Re: [Exim] FW: Defending Against Rumplestiltskin Attacks???

Page principale
Supprimer ce message
Répondre à ce message
Auteur: Matt Bernstein
Date:  
À: Matthew Byng-Maddick
CC: exim-users
Nouveaux-sujets: [Exim] delay after DATA
Sujet: Re: [Exim] FW: Defending Against Rumplestiltskin Attacks???
On May 12 Matthew Byng-Maddick wrote:

>On Tue, May 11, 2004 at 04:23:52PM -0700, Tor Slettnes wrote:
>> 20s at the MAIL FROM: command, 20s at RCPT TO:, and 20s after DATA,
>                                                  ^^^^^^^^^^^^^^^^^^^
>You shouldn't do this. It has no useful effect, (because they've already
>sent the mail), and might potentially cause duplicate mail.


No no no Mr RFC.. Delays after DATA are working just fine on our mailer.
Yes there is a chance of duplicate mail iff the client MTA doesn't follow
RFC2821. 20s is well under 10m, and all MTAs ought to be well-connected.

However, in practice it cuts large volumes of spam on our relay, so even
if it's not the most polite thing you can do[1], it is what makes my users
happiest.
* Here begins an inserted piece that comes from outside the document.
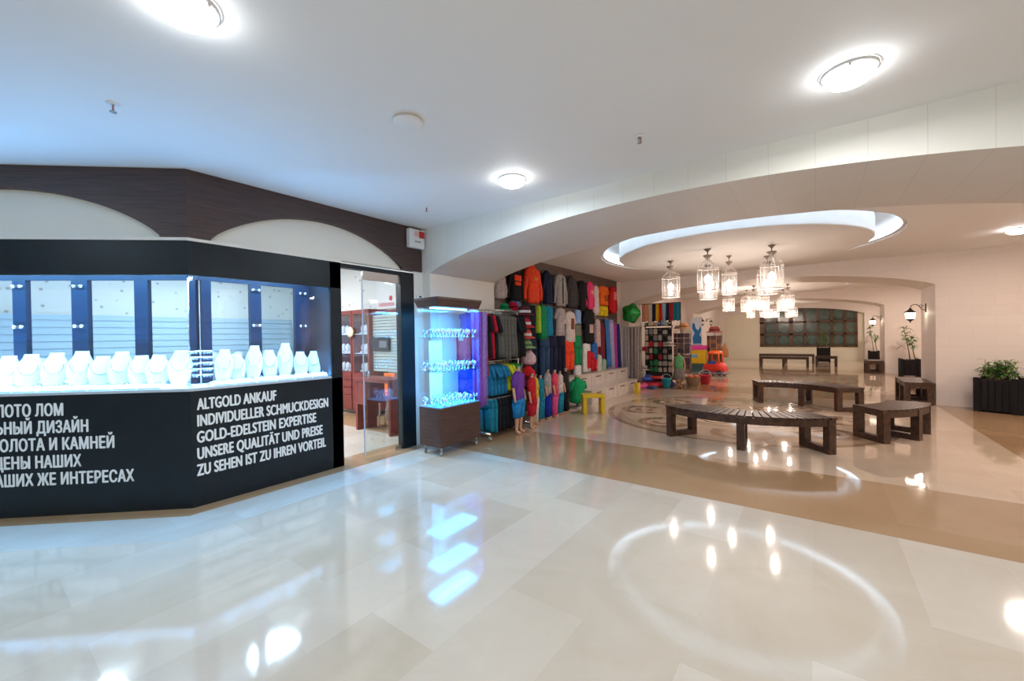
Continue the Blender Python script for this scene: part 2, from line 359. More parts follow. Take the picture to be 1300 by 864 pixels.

Our delays have cut spam by over 90% and are saving lots of our
staff and students some time every day. All this in return for going
against the grain of an ancient RFC written before spam existed..

Sometimes content examination alone flags things as spam, so you can't
delay before DATA for machines which haven't been blacklisted/odd
HELOs/blacklisted return-paths/etc.. yet.

If RFCs are sacred, let's get this one changed! Remember when Bill Gates
came up with the revolutionary idea of making spamming harder by making
the client MTA do some work?
    http://news.bbc.co.uk/1/hi/business/3426367.stm
Delays in the SMTP conversation are a rather similar principle, but using
existing technology (so he can't make any money out of that particular
proposed bastardisation!). Spammers (or their compromised MTAs) have a
limited number of TCP ports and processes, and for as long as spam relies
on being able to inject an unusually large number of messages in an
unusually short time, these delays are a wonderful tactic.